Getty Junior Alabama running back Roydell Williams recently opened up about his successful return from injury (Photo by Kevin C. Cox/Getty Images)

Roydell Williams has successfully returned to Alabama’s running back room in 2022, but it has been far from a painless process. The former 4-star junior from Hueytown recently detailed what he has gone through in his return from injury to Touchdown Alabama magazine.

“One day it’s sore, one day it feels good,” Williams said. “I learned to keep my composure and go on about how it feels and work on it.” Williams had suffered a career-ending on his lone rushing attempt during a 59-3 rout of New Mexico State on November 13, 2021.

The Crimson Tide rusher credited the training staff for keeping him prepared to play through the pain. “The training staff has done a great job,” Williams said. “I’ve gotten my speed back up. I can cut again and I am comfortable cutting on this leg. I have been very good out there. I have been getting comfortable with the offense, so it has been good.”


Roydell Williams Has Surpassed Trey Sanders on the Depth Chart

Trey Sanders, a junior out of Port Saint Joe, Florida, had a better yards-per-carry average than Roydell Williams — albeit by and large against lesser competition — in 2021. Sanders had a golden opportunity to get ahead of Williams on the depth chart here in 2022, but that didn’t come to fruition.

Instead, Williams has 31 carries to Sanders’ 12 this season. Both had a touchdown against the Louisiana-Monroe Warhawks back on September 17 but have largely been in the background in the Crimson Tide running back room.

Jase McClellan has been the clear top backup to Jahmyr Gibbs. Gibbs has nearly 2 times as many rushes as McClellan does (98 to 54), but McClellan has had significantly more opportunities than his junior counterparts in the backfield.


Nick Saban Explains Jahmyr Gibbs’ Success in First Year With Tide

Thus far, Nick Saban has gotten more than he ever could have bargained for with the first-year success of Georgia Tech transfer Jahmyr Gibbs. Gibbs has played his way into the Heisman conversation via his 672 rushing yards and 301 receiving yards through the Week 9 bye.
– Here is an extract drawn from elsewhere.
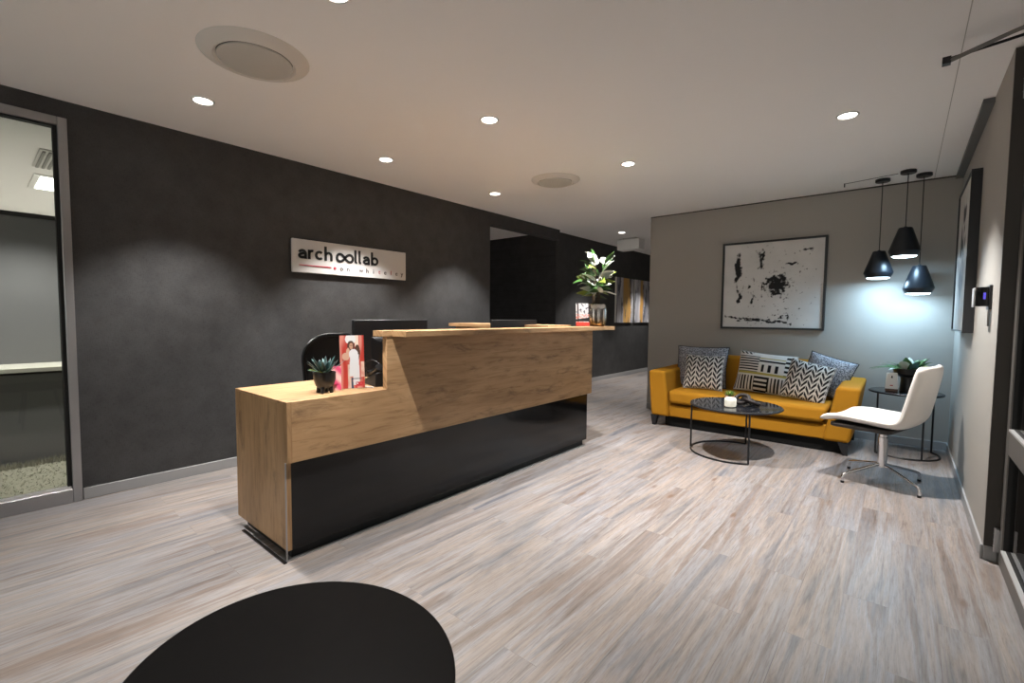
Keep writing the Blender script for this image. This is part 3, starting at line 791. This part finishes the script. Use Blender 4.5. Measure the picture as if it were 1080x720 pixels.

Saban detailed during the media scrum following the Vanderbilt victory on September 24 how Gibbs has fit into the offense. “He’s got a lot of experience,” Saban said. “Other than terminology – I mean, somebody calls a power play a zone play, an inside zone, an outside zone, a counter. They may call it a different name, but it really isn’t a different play. So experienced players can relate to things that they’ve done in the past that are similar to what we do here, and then obviously, it’s a terminology thing, but they understand five-man protection, they understand six-man protection, they understand seven-man protection. It just might be called something different. So experienced players can pick up on things much more quickly.”

Gibbs had 64 all-purpose yards against Vanderbilt. He followed that game up with 3 straight 100+ yards performances against Arkansas, Texas A&M, and Tennessee — with a 206-yard effort in Fayetteville October 1, a game in which Bryce Young injured his shoulder in the first quarter and Jalen Milroe filled in under center.